Rebound

[Note to young readers: somewhat adult themes below. Try not to embarrass your parents, okay?]

Okay, feeling better. The arm, but mostly my psyche. It’s impressive how much a little thing like that brought me down. In a culture that values the robust and resourceful, you can’t help but feel a little stigma at being hurt. Yes, you can explain it away, but beneath the gentle ribbing there’s a serious current. It is, as the saying goes, a F*ing Harsh Continent. It doesn’t tolerate incompetence or error, and if you got hurt, well, maybe you weren’t quick enough. Or maybe you took a risk you shouldn’t have.

Regardless, it’s good to have the sling off.

Anyhow, there are a million things I still need to write up: New Year’s eve, the whole weekend, the beginning of the end, and the evocatively named “Season of Pain”.

(photo by Rickey Gates)

New Years Eve is going to be hard to write about – it was a goofy, joyful, fundamentally indescribable thing. Sketch? About 40 of us USAP Polies descended on the folks out in Tourist Camp. Chocolate, snacks and unlabeled bottles of “holy water” (Gisli: “It must be holy – look, it doesn’t freeze!”) appeared out of tents and parkas and nowhere in particular, producing a veritable stone soup party of “things brought from home”.

(photo by Rickey Gates)

The Icelanders were playing Rolling Stones (yes, Eden – “Hot Rocks”), blaring it from the open doors of their massive trucks, and we were dancing. Not dancing with anyone in particular – not that painful boy-scoping-out-girl-scoping-out-boy scripted social ritual that we all know so well. No, we were just dancing, with anyone, with anything. With the Brits, and with the Austrians and Germans and Icelanders. With the midnight sun spinning around above us, and with the two miles of ice beneath our feet. Clomping about in our bunny boots and ECW gear, tripping, falling over and getting up to dance some more. Because we could. Because we’d found ourselves here, a motley collection of strangers whose improbable paths met in this improbable place: at the bottom of the world on the last day of the year. We knew there was something magic about that, and we wanted to celebrate it, in any way we could.

(photo by Rickey Gates)

Approaching midnight (if such a concept had any real meaning here) Tony Martin, the operational director of the Race to the Bottom of the World, produced a tray of Sambuca and Drambuie shot glasses along bowls of mixed nuts, as casually as if he were hosting a little get-together in his backyard. The man does know how to throw a party, even if he has to haul the entire thing overland from the coast.

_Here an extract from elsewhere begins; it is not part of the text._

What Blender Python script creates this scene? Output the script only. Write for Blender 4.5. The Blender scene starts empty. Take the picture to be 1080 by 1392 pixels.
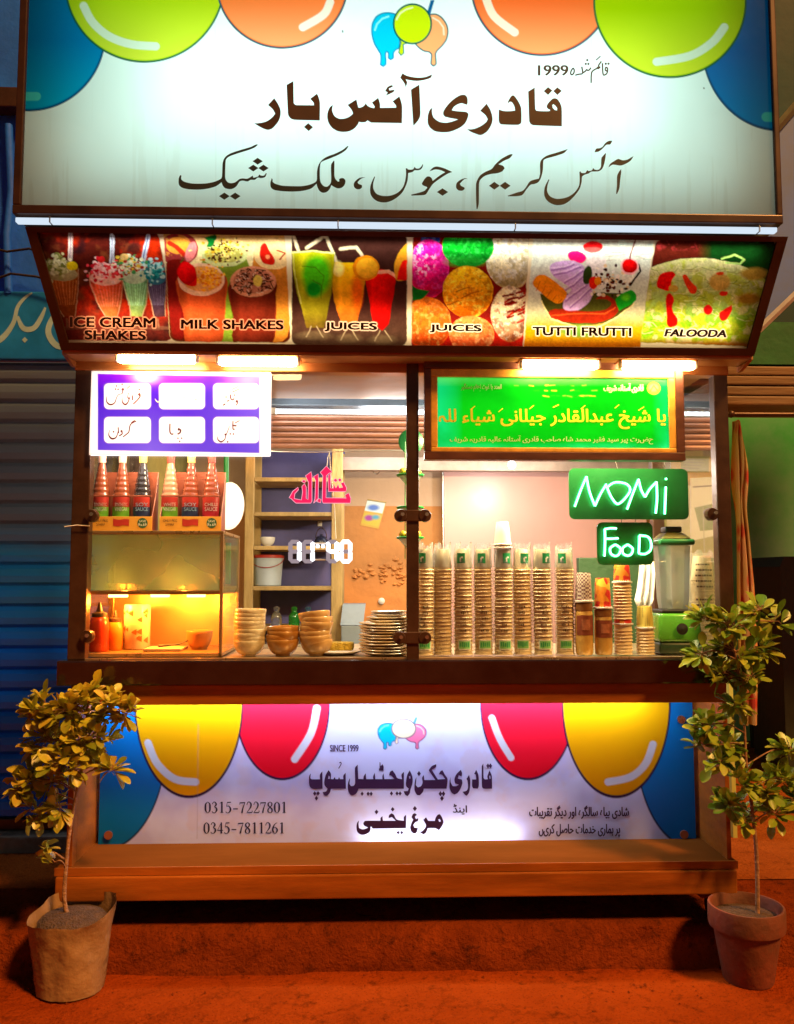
import bpy, bmesh, math, random
import numpy as np
from mathutils import Vector, Matrix, Euler
from mathutils.geometry import tessellate_polygon
sc = bpy.context.scene
COL = sc.collection
rnd = random.Random(7)
PI = math.pi

# ---------------------------------------------------------------- camera
F = 1150.0                      # focal length in pixels of the 1080 x 1392 photograph
CAM = Vector((0.0, -3.1, 1.28))
TILT, YAW = math.radians(4.48), math.radians(1.8)
cam_data = bpy.data.cameras.new('camera')
cam = bpy.data.objects.new('camera', cam_data)
COL.objects.link(cam)
cam.location = CAM
cam.rotation_euler = Euler((PI/2 + TILT, 0, -YAW))
cam_data.sensor_width = 36
cam_data.lens = F/1392*36
cam_data.clip_start = 0.05
cam_data.clip_end = 500
sc.camera = cam
CROT = cam.rotation_euler.to_matrix()

# ---------------------------------------------------------------- sky, sun, exposure
sc.view_settings.view_transform = 'Standard'
sc.view_settings.look = 'None'
sc.view_settings.exposure = 0.6
sc.view_settings.gamma = 1
SUN_AZ = math.radians(135)                               # front right
world = bpy.data.worlds.new('World')
sc.world = world
world.use_nodes = True
wn = world.node_tree
sky = wn.nodes.new('ShaderNodeTexSky')
sky.sky_type = 'NISHITA'
sky.sun_disc = False
sky.sun_elevation = math.radians(-1.5)
sky.sun_rotation = SUN_AZ
wn.links.new(sky.outputs[0], wn.nodes['Background'].inputs[0])
wn.nodes['Background'].inputs[1].default_value = 0.15
sun_d = bpy.data.lights.new('sun', 'SUN')
sun_d.energy = 3.5
sun_d.color = (1.0, 0.47, 0.13)
sun_d.angle = math.radians(8)
sun = bpy.data.objects.new('sun', sun_d)
COL.objects.link(sun)
sun_dir = Vector((0.50, -0.55, 0.86)).normalized()     # towards the lamp
sun.rotation_euler = sun_dir.to_track_quat('Z', 'Y').to_euler()
sc.cycles.max_bounces = 8
sc.cycles.transparent_max_bounces = 24
sc.cycles.sample_clamp_indirect = 4
sc.cycles.caustics_reflective = False
sc.cycles.caustics_refractive = False

# ---------------------------------------------------------------- pixel <-> world
def ray(px, py):
    return CROT @ Vector(((px-540)/F, -(py-696)/F, -1))
def P(px, py, Y):
    d = ray(px, py)
    return CAM + d*((Y-CAM.y)/d.y)
def PZ(px, py, Z):
    d = ray(px, py)
    return CAM + d*((Z-CAM.z)/d.z)
def R(x0, y0, x1, y1, Y):
    xm, ym = (x0+x1)/2, (y0+y1)/2
    return P(x0, ym, Y).x, P(x1, ym, Y).x, P(xm, y1, Y).z, P(xm, y0, Y).z
class Plane:
    def __init__(s, a, b, c):       # three world points; the normal is turned to the camera
        s.p = Vector(a); n = (Vector(b)-s.p).cross(Vector(c)-s.p).normalized()
        s.n = n if n.dot(CAM-s.p) > 0 else -n
    def hit(s, px, py, off=0.0):
        d = ray(px, py); q = s.p + s.n*off
        return CAM + d*((q-CAM).dot(s.n)/d.dot(s.n))
def yplane(Y): return Plane((0, Y, 0), (1, Y, 0), (0, Y, 1))
def lin(c):
    return tuple(((v/255)/12.92 if v/255 <= 0.04045 else ((v/255+0.055)/1.055)**2.4) for v in c)
_RT = np.array(CROT.transposed())
def project(pts):               # (N,3) world -> photograph pixels
    q = (np.asarray(pts)-np.array(CAM)) @ _RT.T
    return 540 + q[:, 0]/-q[:, 2]*F, 696 - q[:, 1]/-q[:, 2]*F

# ---------------------------------------------------------------- materials
def new_mat(name):
    m = bpy.data.materials.new(name); m.use_nodes = True
    nt = m.node_tree
    return m, nt, nt.nodes['Principled BSDF']
MATS = {}
def mat(name, col, rough=0.5, metal=0.0, var=0.25, scale=8.0, bump=0.0, bscale=None, emit=None, estr=0.0, trans=0.0, coat=0.0, detail=6, stretch=None, col2=None, rvar=0.15, alpha=None):
    if name in MATS: return MATS[name]
    m, nt, b = new_mat(name)
    N, L = nt.nodes, nt.links
    tc = N.new('ShaderNodeTexCoord')
    mp = N.new('ShaderNodeMapping')
    if stretch: mp.inputs['Scale'].default_value = stretch
    L.new(tc.outputs['Object'], mp.inputs[0])
    nz = N.new('ShaderNodeTexNoise'); nz.inputs['Scale'].default_value = scale; nz.inputs['Detail'].default_value = detail
    nz.inputs['Roughness'].default_value = 0.65
    L.new(mp.outputs[0], nz.inputs['Vector'])
    rp = N.new('ShaderNodeValToRGB')
    c2 = col2 if col2 else tuple(v*(1-var) for v in col)
    rp.color_ramp.elements[0].position = 0.34; rp.color_ramp.elements[1].position = 0.66
    rp.color_ramp.elements[0].color = (*c2, 1); rp.color_ramp.elements[1].color = (*(col if col2 else tuple(min(1, v*(1+var*0.4)) for v in col)), 1)
    L.new(nz.outputs['Fac'], rp.inputs[0])
    L.new(rp.outputs[0], b.inputs['Base Color'])
    rr = N.new('ShaderNodeMapRange'); rr.inputs['To Min'].default_value = max(0.03, rough-rvar); rr.inputs['To Max'].default_value = min(1, rough+rvar)
    L.new(nz.outputs['Fac'], rr.inputs[0]); L.new(rr.outputs[0], b.inputs['Roughness'])
    b.inputs['Metallic'].default_value = metal
    if coat: b.inputs['Coat Weight'].default_value = coat; b.inputs['Coat Roughness'].default_value = 0.08
    if trans: b.inputs['Transmission Weight'].default_value = trans
    if emit: b.inputs['Emission Color'].default_value = (*emit, 1); b.inputs['Emission Strength'].default_value = estr
    if alpha is not None: b.inputs['Alpha'].default_value = alpha
    if bump:
        n2 = N.new('ShaderNodeTexNoise'); n2.inputs['Scale'].default_value = bscale or scale*4; n2.inputs['Detail'].default_value = 8
        L.new(mp.outputs[0], n2.inputs['Vector'])
        bp = N.new('ShaderNodeBump'); bp.inputs['Strength'].default_value = bump; bp.inputs['Distance'].default_value = 0.02
        L.new(n2.outputs['Fac'], bp.inputs['Height']); L.new(bp.outputs[0], b.inputs['Normal'])
    MATS[name] = m
    return m
def emit_mat(name, col, strength):
    if name in MATS: return MATS[name]
    m = bpy.data.materials.new(name); m.use_nodes = True
    nt = m.node_tree; nt.nodes.clear()
    e = nt.nodes.new('ShaderNodeEmission'); e.inputs[0].default_value = (*col, 1); e.inputs[1].default_value = strength
    o = nt.nodes.new('ShaderNodeOutputMaterial'); nt.links.new(e.outputs[0], o.inputs[0])
    MATS[name] = m; return m
def glass_mat(name, tint=(0.96, 0.98, 0.97), refl=0.5, rough=0.02, haze=0.0, hazecol=(0.8, 0.8, 0.8), ior=1.45):
    """thin clear sheet: lets light straight through, reflects by Fresnel, optional milky share"""
    if name in MATS: return MATS[name]
    m = bpy.data.materials.new(name); m.use_nodes = True
    nt = m.node_tree; nt.nodes.clear(); N, L = nt.nodes, nt.links
    t = N.new('ShaderNodeBsdfTransparent'); t.inputs[0].default_value = (*tint, 1)
    g = N.new('ShaderNodeBsdfGlossy'); g.inputs['Roughness'].default_value = rough; g.inputs[0].default_value = (0.9, 0.9, 0.9, 1)
    lw = N.new('ShaderNodeFresnel'); lw.inputs[0].default_value = ior
    mu = N.new('ShaderNodeMath'); mu.operation = 'MULTIPLY'; mu.inputs[1].default_value = refl; mu.use_clamp = True
    L.new(lw.outputs[0], mu.inputs[0])
    mx = N.new('ShaderNodeMixShader'); L.new(mu.outputs[0], mx.inputs[0]); L.new(t.outputs[0], mx.inputs[1]); L.new(g.outputs[0], mx.inputs[2])
    out = mx
    if haze:
        d = N.new('ShaderNodeBsdfDiffuse'); d.inputs[0].default_value = (*hazecol, 1)
        tr = N.new('ShaderNodeBsdfTranslucent'); tr.inputs[0].default_value = (*hazecol, 1)
        ad = N.new('ShaderNodeMixShader'); ad.inputs[0].default_value = 0.5; L.new(d.outputs[0], ad.inputs[1]); L.new(tr.outputs[0], ad.inputs[2])
        tc = N.new('ShaderNodeTexCoord'); nz = N.new('ShaderNodeTexNoise'); nz.inputs['Scale'].default_value = 4; nz.inputs['Detail'].default_value = 1.5
        L.new(tc.outputs['Object'], nz.inputs['Vector'])
        mr = N.new('ShaderNodeMapRange'); mr.inputs['From Min'].default_value = 0.3; mr.inputs['From Max'].default_value = 0.7
        mr.inputs['To Min'].default_value = haze*0.6; mr.inputs['To Max'].default_value = min(1, haze*1.3)
        L.new(nz.outputs['Fac'], mr.inputs[0])
        m2 = N.new('ShaderNodeMixShader'); L.new(mr.outputs[0], m2.inputs[0]); L.new(mx.outputs[0], m2.inputs[1]); L.new(ad.outputs[0], m2.inputs[2]); out = m2
    o = N.new('ShaderNodeOutputMaterial'); L.new(out.outputs[0], o.inputs[0])
    MATS[name] = m; return m
def print_mat(name, back=0.5, rough=0.35, gloss=True):
    """a printed sheet: its colours come from the mesh attribute 'print'; back = share of light let through from behind"""
    m = bpy.data.materials.new(name); m.use_nodes = True
    nt = m.node_tree; nt.nodes.clear(); N, L = nt.nodes, nt.links
    a = N.new('ShaderNodeAttribute'); a.attribute_name = 'print'
    d = N.new('ShaderNodeBsdfPrincipled'); d.inputs['Roughness'].default_value = rough
    d.inputs['Specular IOR Level'].default_value = 0.4 if gloss else 0.1
    tr = N.new('ShaderNodeBsdfTranslucent')
    L.new(a.outputs['Color'], d.inputs['Base Color']); L.new(a.outputs['Color'], tr.inputs[0])
    tc = N.new('ShaderNodeTexCoord'); nz = N.new('ShaderNodeTexNoise'); nz.inputs['Scale'].default_value = 5; nz.inputs['Detail'].default_value = 4
    L.new(tc.outputs['Object'], nz.inputs['Vector'])
    bp = N.new('ShaderNodeBump'); bp.inputs['Strength'].default_value = 0.12; bp.inputs['Distance'].default_value = 0.02
    L.new(nz.outputs['Fac'], bp.inputs['Height']); L.new(bp.outputs[0], d.inputs['Normal'])
    mx = N.new('ShaderNodeMixShader'); mx.inputs[0].default_value = back
    L.new(d.outputs[0], mx.inputs[1]); L.new(tr.outputs[0], mx.inputs[2])
    o = N.new('ShaderNodeOutputMaterial'); L.new(mx.outputs[0], o.inputs[0])
    return m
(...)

Chris (Ice Cube) and Claudia (German
 ski team) – photo by Rickey Gates

We counted down the final seconds and shrieked and whistled and screamed. We hugged and kissed and tackled each other in the snow.** And then we got up and danced some more.

No, I don’t think I’m going to try to capture that one – I just don’t think I can do it justice.

Moving the Pole on New Years
 Day (photo by Mark Eisinger)

And there’ve been so many other things, too. The next morning, on New Year’s day, with the “Moving of The Pole”. We all formed a semi-circle, and passed the pole marker for 2011 hand-to-hand from the old location to the new one.

Then the Station party that evening, for “Near Year’s Eve”. Who would have guessed that out of a population of 230, we’d field three bands? Our band, “Cold Shoulder”, was on first, a mix of sweet, sad romantic tunes crooned by Trudy, Elissa and Joselyn, and irreverent goofiness led by me and Mark. Felt like we hit the groove. Everyone hit a groove – us, “Cold Dead Polie” (the Grateful Dead cover band) and “The Relics” (good old-fashioned rock ‘n roll). As Megan evocatively summed it up the next morning, “No, you guys didn’t get laid. But you got a lot of other people laid. That counts for something.”

Cold Shoulder (photo by Rickey Gates)

Paddy Douglas and Joel Wagner
of Cold Dead Polie (photo, not
surprisingly, by Rickey Gates)

Anyhow.

I guess that’ll have to do for a hasty catch-up. Now it’s time to try and get some sleep if I can. Someone appears to have assigned a D7R to run back and forth just outside our Jamesway tonight. (Rhetorical question: does a massive, diesel snorting, steel-treaded-clanking Jamesway-shaking 25-ton bulldozer really need one of those “beeep beeep beeep” backup warning horns?)  He’s been at it for a couple of hours, pushing the snow around, and the earplugs aren’t doing a damned bit of good. Revenge of the Night Shift, I suppose.

** Note: kissing exposed metal surfaces, such as the temple piece of a companions’ sunglasses, at -20F is not recommended.